● **AIM**
Extract only the first line of the listing and every line after it up to and including the one with "S.camera = cam". Omit the pictures.

## Start COLLECTED DATA

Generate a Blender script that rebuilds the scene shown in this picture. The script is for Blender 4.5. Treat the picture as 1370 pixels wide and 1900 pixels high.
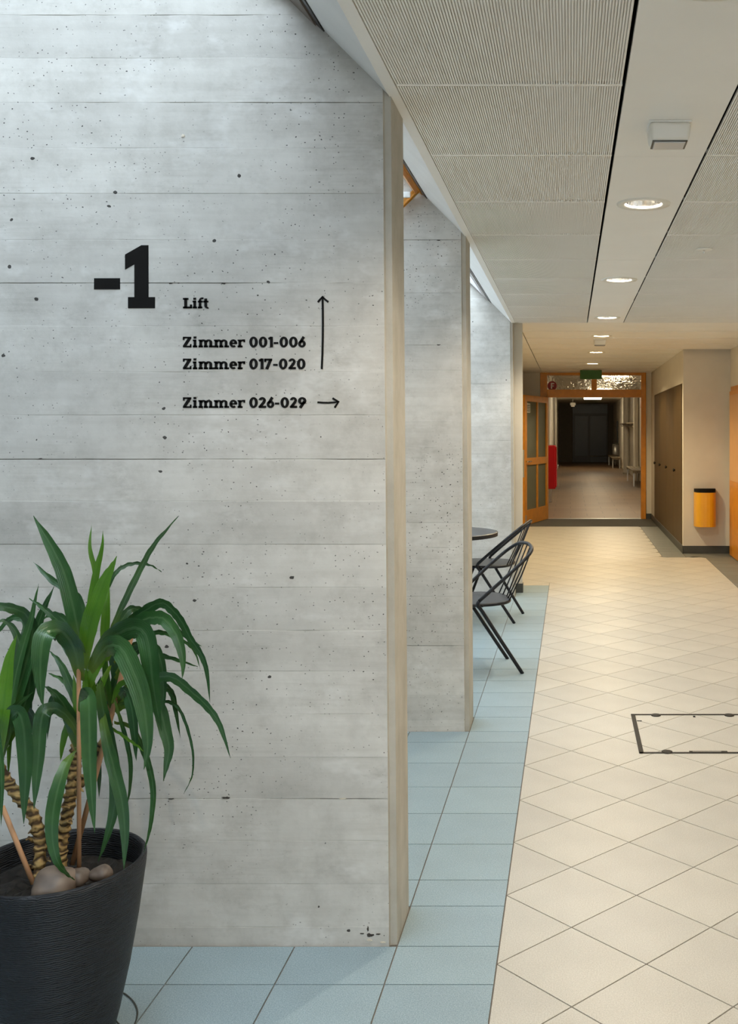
import bpy, bmesh, math, random
from mathutils import Vector, Matrix
random.seed(7)
S = bpy.context.scene
for o in list(bpy.data.objects): bpy.data.objects.remove(o)
COL = S.collection
PI = math.pi

# ------------------------------------------------------------------ camera (1370 x 1900 frame)
F_PX, VPX, VPY, CAM_H = 1870.0, 1059.0, 801.0, 1.51
cam_d = bpy.data.cameras.new('camera'); cam = bpy.data.objects.new('camera', cam_d); COL.objects.link(cam)
cam_d.sensor_fit = 'VERTICAL'; cam_d.sensor_height = 24.0
cam_d.lens = 24.0 * F_PX / 1900.0
cam_d.shift_x = -(VPX - 685.0) / 1900.0
cam_d.shift_y = -(950.0 - VPY) / 1900.0
cam_d.clip_start = 0.05; cam_d.clip_end = 200
cam.location = (0, 0, CAM_H); cam.rotation_euler = (PI/2, 0, 0)
S.camera = cam

# ------------------------------------------------------------------ daylight, exposure
SKY_STRENGTH = 6.3
LAMP_W = 80.0
w = bpy.data.worlds.new('overcast_sky'); S.world = w; w.use_nodes = True
bg = w.node_tree.nodes['Background']
bg.inputs[0].default_value = (0.83, 0.92, 1.0, 1); bg.inputs[1].default_value = SKY_STRENGTH
S.view_settings.view_transform = 'Standard'; S.view_settings.look = 'None'
S.view_settings.gamma = 1.0; S.view_settings.use_curve_mapping = False
S.view_settings.exposure = 0.0
try:
    S.cycles.use_denoising = True
    S.cycles.max_bounces = 8; S.cycles.diffuse_bounces = 5; S.cycles.glossy_bounces = 3
    S.cycles.use_adaptive_sampling = True; S.cycles.adaptive_threshold = .08; S.cycles.adaptive_min_samples = 16
    S.cycles.sample_clamp_indirect = 8.0
    S.cycles.caustics_reflective = False; S.cycles.caustics_refractive = False
except Exception: pass

# ------------------------------------------------------------------ helpers
def srgb(r, g, b):
    f = lambda c: (c/255/12.92) if c/255 <= .04045 else ((c/255 + .055)/1.055)**2.4
    return (f(r), f(g), f(b), 1.0)

class NT:
    """small wrapper for building node materials"""
    def __init__(s, name):
        s.m = bpy.data.materials.new(name); s.m.use_nodes = True
        s.t = s.m.node_tree; s.b = s.t.nodes['Principled BSDF']
    def n(s, kind, **kw):
        x = s.t.nodes.new('ShaderNode' + kind)
        for k, v in kw.items(): setattr(x, k, v)
        return x
    def l(s, a, b): s.t.links.new(a, b)
    def coord(s, scale=(1, 1, 1), loc=(0, 0, 0), out='Object'):
        c = s.n('TexCoord'); m = s.n('Mapping'); s.l(c.outputs[out], m.inputs[0])
        m.inputs['Scale'].default_value = scale; m.inputs['Location'].default_value = loc
        return m.outputs[0]
    def noise(s, vec, scale, detail=4, rough=.55):
        x = s.n('TexNoise'); s.l(vec, x.inputs['Vector'])
        x.inputs['Scale'].default_value = scale; x.inputs['Detail'].default_value = detail
        x.inputs['Roughness'].default_value = rough
        return x.outputs['Fac']
    def ramp(s, fac, stops, interp='LINEAR'):
        r = s.n('ValToRGB'); r.color_ramp.interpolation = interp
        e = r.color_ramp.elements
        while len(e) < len(stops): e.new(.5)
        for i, (p, c) in enumerate(stops):
            e[i].position = p; e[i].color = c if len(c) == 4 else (*c, 1)
        s.l(fac, r.inputs[0]); return r.outputs[0]
    def mix(s, a, b, fac, mode='MIX'):
        x = s.n('MixRGB', blend_type=mode)
        for sock, v in ((x.inputs[0], fac), (x.inputs[1], a), (x.inputs[2], b)):
            if hasattr(v, 'is_output'): s.l(v, sock)
            else: sock.default_value = v
        return x.outputs[0]
    def math(s, op, a, b=0.0, c=None):
        x = s.n('Math', operation=op)
        for sock, v in zip(x.inputs, (a, b, c)):
            if v is None: continue
            if hasattr(v, 'is_output'): s.l(v, sock)
            else: sock.default_value = v
        return x.outputs[0]
    def bump(s, h, strength=.3, dist=.002):
        x = s.n('Bump'); s.l(h, x.inputs['Height'])
        x.inputs['Strength'].default_value = strength; x.inputs['Distance'].default_value = dist
        s.l(x.outputs[0], s.b.inputs['Normal'])
    def set(s, **kw):
        for k, v in kw.items():
            k = {'base': 'Base Color', 'rough': 'Roughness', 'metal': 'Metallic', 'spec': 'Specular IOR Level',
                 'emit': 'Emission Color', 'estr': 'Emission Strength', 'coat': 'Coat Weight'}[k]
            if hasattr(v, 'is_output'): s.l(v, s.b.inputs[k])
            else: s.b.inputs[k].default_value = v
        return s

def plain(name, col, rough=.5, metal=0., var=.06, scale=6., bump=0., bscale=200., spec=.5):
    """base colour with a gentle procedural variation"""
    t = NT(name); v = t.coord()
    f = t.noise(v, scale, 2)
    lo = tuple(max(0, c*(1-var)) for c in col[:3]) + (1,); hi = tuple(min(1, c*(1+var)) for c in col[:3]) + (1,)
    t.set(base=t.ramp(f, [(.3, lo), (.7, hi)]), rough=rough, metal=metal, spec=spec)
    if bump: t.bump(t.noise(v, bscale, 3), bump, .001)
    return t.m

def emissive(name, col, strength):
    t = NT(name); t.set(base=(.8, .8, .8, 1), emit=col, estr=strength, rough=.4); return t.m

def link(o, parent=None):
    COL.objects.link(o)
    if parent is not None: o.parent = parent
    return o

def mesh(name, verts, faces, mat, parent=None, smooth=False, loc=None):
    me = bpy.data.meshes.new(name); me.from_pydata([tuple(v) for v in verts], [], faces); me.update()
    if mat: me.materials.append(mat)
    if smooth: me.polygons.foreach_set('use_smooth', [True]*len(me.polygons))
    o = bpy.data.objects.new(name, me)
    if loc: o.location = loc
    return link(o, parent)

def bm_obj(name, bm, mat, parent=None, smooth=False):
    me = bpy.data.meshes.new(name); bm.normal_update(); bm.to_mesh(me); bm.free()
    if mat: me.materials.append(mat)
    if smooth: me.polygons.foreach_set('use_smooth', [True]*len(me.polygons))
    return link(bpy.data.objects.new(name, me), parent)

def bvf(x0, x1, y0, y1, z0, z1, off=0):
    v = [(x0,y0,z0),(x1,y0,z0),(x1,y1,z0),(x0,y1,z0),(x0,y0,z1),(x1,y0,z1),(x1,y1,z1),(x0,y1,z1)]
    f = [(3,2,1,0),(4,5,6,7),(0,1,5,4),(1,2,6,5),(2,3,7,6),(3,0,4,7)]
    return v, [tuple(i+off for i in q) for q in f]

def box(name, x0, x1, y0, y1, z0, z1, mat, parent=None, bevel=0., seg=2, smooth=False):
    bm = bmesh.new(); v, f = bvf(min(x0,x1), max(x0,x1), min(y0,y1), max(y0,y1), min(z0,z1), max(z0,z1))
    vs = [bm.verts.new(p) for p in v]
    for q in f: bm.faces.new([vs[i] for i in q])
    if bevel: bmesh.ops.bevel(bm, geom=list(bm.edges), offset=bevel, segments=seg, affect='EDGES', profile=.5)
    return bm_obj(name, bm, mat, parent, smooth)

def lathe(name, prof, mat, parent=None, n=40, loc=None, smooth=True, cap=True, mat_rot=None):
    """prof: list of (r, z), revolved about local Z"""
    vs, fs = [], []
    for r, z in prof:
        for i in range(n):
            a = 2*PI*i/n; vs.append((r*math.cos(a), r*math.sin(a), z))
    for k in range(len(prof)-1):
        for i in range(n):
            j = (i+1) % n; fs.append((k*n+i, k*n+j, (k+1)*n+j, (k+1)*n+i))
    if cap:
        fs.append(tuple(range(n-1, -1, -1))); fs.append(tuple((len(prof)-1)*n+i for i in range(n)))
    if mat_rot is not None: vs = [mat_rot @ Vector(v) for v in vs]
    return mesh(name, vs, fs, mat, parent, smooth, loc)

def spline(pts, n=6):
    """Catmull-Rom through 3-D points"""
    P = [Vector(p) for p in pts]; out = []
    Q = [P[0]*2-P[1]] + P + [P[-1]*2-P[-2]]
    for i in range(1, len(Q)-2):
        a, b, c, d = Q[i-1], Q[i], Q[i+1], Q[i+2]
        for k in range(n):
            t = k/n
            out.append(.5*((2*b) + (c-a)*t + (2*a-5*b+4*c-d)*t*t + (3*b-a-3*c+d)*t**3))
    out.append(P[-1]); return out

def tube(name, pts, r, mat, parent=None, n=8, smooth=True, closed=False):
    P = [Vector(p) for p in pts]; N = len(P); vs, fs = [], []
    T = []
    for i in range(N):
        a = P[(i-1) % N] if (closed or i) else P[0]; b = P[(i+1) % N] if (closed or i < N-1) else P[-1]
        T.append((b-a).normalized())
    u = T[0].orthogonal().normalized()
    for i in range(N):
        u = (u - T[i]*u.dot(T[i])).normalized(); v = T[i].cross(u)
        rr = r[i] if isinstance(r, (list, tuple)) else r
        for k in range(n):
            a = 2*PI*k/n; vs.append(P[i] + (u*math.cos(a) + v*math.sin(a))*rr)
    M = N if closed else N-1
    for i in range(M):
        for k in range(n):
            fs.append((i*n+k, i*n+(k+1) % n, ((i+1) % N)*n+(k+1) % n, ((i+1) % N)*n+k))
    if not closed:
        fs.append(tuple(range(n-1, -1, -1))); fs.append(tuple((N-1)*n+k for k in range(n)))
    return mesh(name, vs, fs, mat, parent, smooth)

def empty(name, loc=(0, 0, 0), rz=0.):
    o = bpy.data.objects.new(name, None); o.empty_display_size = .1
    o.location = loc; o.rotation_euler = (0, 0, rz); return link(o)

def tag(o, label=None, cat=None, group=None, kind=None):
    if label: o['label'] = label
    if cat: o['category'] = cat
    if group: o['group'] = group
    if kind: o['kind'] = kind
    return o
def struct(o, label, cat): return tag(o, label, cat, kind='structure')

def copy_tree(o, parent=None):
    c = o.copy(); COL.objects.link(c)
    if parent is not None: c.parent = parent
    for ch in o.children: copy_tree(ch, c)
    return c

def at(px, py, Y):
    """world point at depth Y that the photograph shows at pixel (px, py)"""
    return Vector(((px-VPX)/F_PX*Y, Y, CAM_H-(py-VPY)/F_PX*Y))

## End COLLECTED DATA

● **SOLUTION FOR THIS TASK**
Generate a Blender script that rebuilds the scene shown in this picture. The script is for Blender 4.5. Treat the picture as 1370 pixels wide and 1900 pixels high.
import bpy, bmesh, math, random
from mathutils import Vector, Matrix
random.seed(7)
S = bpy.context.scene
for o in list(bpy.data.objects): bpy.data.objects.remove(o)
COL = S.collection
PI = math.pi

# ------------------------------------------------------------------ camera (1370 x 1900 frame)
F_PX, VPX, VPY, CAM_H = 1870.0, 1059.0, 801.0, 1.51
cam_d = bpy.data.cameras.new('camera'); cam = bpy.data.objects.new('camera', cam_d); COL.objects.link(cam)
cam_d.sensor_fit = 'VERTICAL'; cam_d.sensor_height = 24.0
cam_d.lens = 24.0 * F_PX / 1900.0
cam_d.shift_x = -(VPX - 685.0) / 1900.0
cam_d.shift_y = -(950.0 - VPY) / 1900.0
cam_d.clip_start = 0.05; cam_d.clip_end = 200
cam.location = (0, 0, CAM_H); cam.rotation_euler = (PI/2, 0, 0)
S.camera = cam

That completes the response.